Na podstawie kopii tego dokumentu odtworzyć można dzieje powrotu żołnierza Wehrmachtu Karola Boruckiego (imię i nazwisko zmienione) z niewoli sowieckiej w Austrii do domu w Pawłowie. Miał ona wiele etapów i trwał prawie rok.
Wystawiono go w Wiedniu 8 września 1945 roku w trzech językach; niemieckim, angielski i rosyjskim.
Pieczęć na górze tej kartki papieru przystawił urzędnik Austriackiego Czerwonego Krzyża w Wiedniu przy Minoritenplatz 3.
Okrągła pieczątka Austriackiego Czerwonego Krzyża znajduje się również na odwrocie, przy tekście rosyjskim.
Treść dokumentu:
„Pan Karol Borucki ur. 23.11.1902 roku, przez rosyjską komisję lekarską za inwalidę uznany, zwolniony został z rosyjskiej niewoli i wraca do swojej ojczyzny Śląska (!).
Wszystkie urzędy i władze proszone są o udzielnie mu wszelkiej ochrony i pomocy”.
Następnym chronologicznie wpisem jest pieczęć „Urząd Żywieniowy, Odział Zaopatrzenia Obozu” z 25 września 1945 r. , który pochodzi prawdopodobnie już z Augsburga w Bawarii (pierwszego etapu jego podróży), gdyż kolejna pieczęć nosi datę dnia następnego i mówi o tym że byłego jeńca zaopatrzono w kartki na biały chleb na trzy dni w Urzędzie Żywieniowym w tym mieście.
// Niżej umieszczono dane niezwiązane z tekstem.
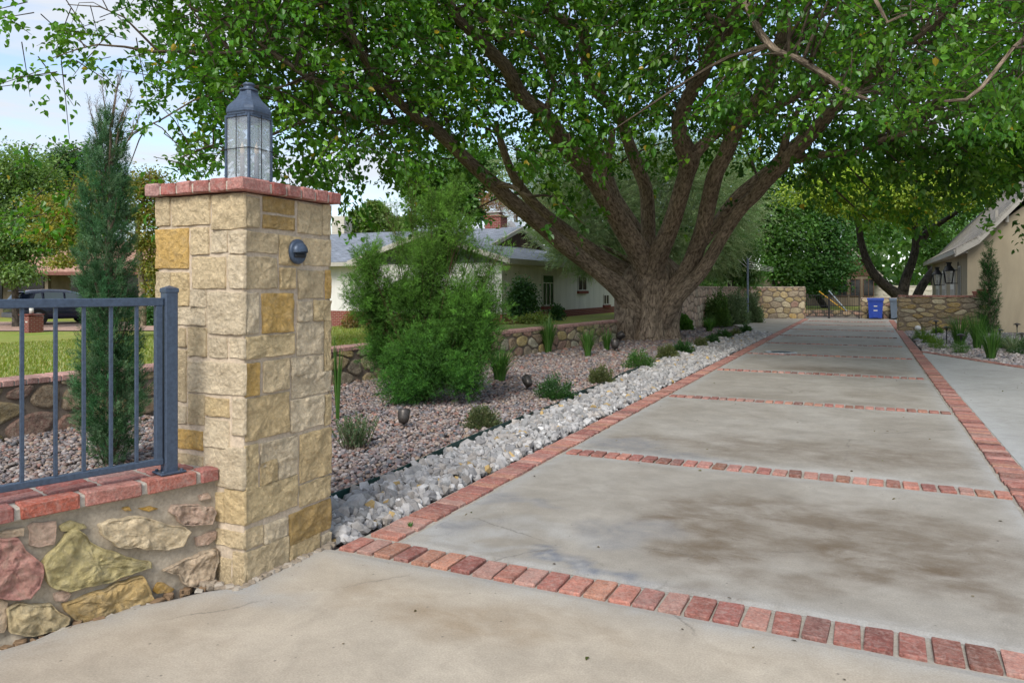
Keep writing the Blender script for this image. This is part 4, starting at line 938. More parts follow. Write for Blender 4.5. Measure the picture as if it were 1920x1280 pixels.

Obok jeszcze dwie pieczęcie z października, również tego urzędu, oraz „Caritasu” z Augsburga z października lub listopada.
W październiku Karol Borucki przebywał w stolicy Bawarii Monachium, gdzie według pieczęci zaopatrzono go w kartki żywieniowe na dni 5-7 tego miesiąca w Urzędzie Żywieniowym Monachium-Miasto.
Nasz bohater wyraźnie zwlekał z powrotem, być może obawiał się represji jako były żołnierz Wehrmachtu.
Świadczy o tym niewyraźna pieczątka na odwrocie z napisem „Urząd Pracy w Augsburgu – Biuro Książeczek Pracy” z 29 kwietnia 1946 roku. Karol Borucki powrócił więc do Augsburga i poszukiwał, lub podjął pracę zarobkową.
Decyzja o powrocie na Górny Śląsk, lub jego możliwość, zapadła prawie rok od zwolnienia z obozu, gdy Karol zgłosił się do „Polskiej Misji Repatriacyjnej w Monachium – Biura Rejestracji dla wyjeżdżających z Obozu Przejściowego” które mieściło się w koszarach (Funkkaserne).
Pieczątka tego urzędu nosi datę 22.07.46.
W osiem dni później 30 lipca Karol Borucki dociera do nowej Polski i rejestruje się w Punkcie Etapowym Państwowego Urzędu Repatriacyjnego w Dziedzicach. Był to jeden z trzech największych punktów repatriacyjnych, przez który przewinęło się ok. pół miliona ludzi, z ogólnej liczby 1,3 mln przesiedleńców.
Oprócz kolejnych pieczątek……..
……otrzymał Karol to zaświadczenie ze zdjęciem.
Na górze dokumentu odnotowano że służył w armii niemieckiej.
Dawało mu ono prawo do pierwszeństwa w jednorazowym i bezpłatnym przejeździe do miejsca zamieszkania, czyli Pawłowa w powiecie Katowice. Wszelkie władze proszone były do udzielenia mu pomocy.
Jest na nim również zobowiązanie.
Karol Borucki zmarł w latach 60. Nigdy nie rozmawiał o swoich wojennych przeżyciach.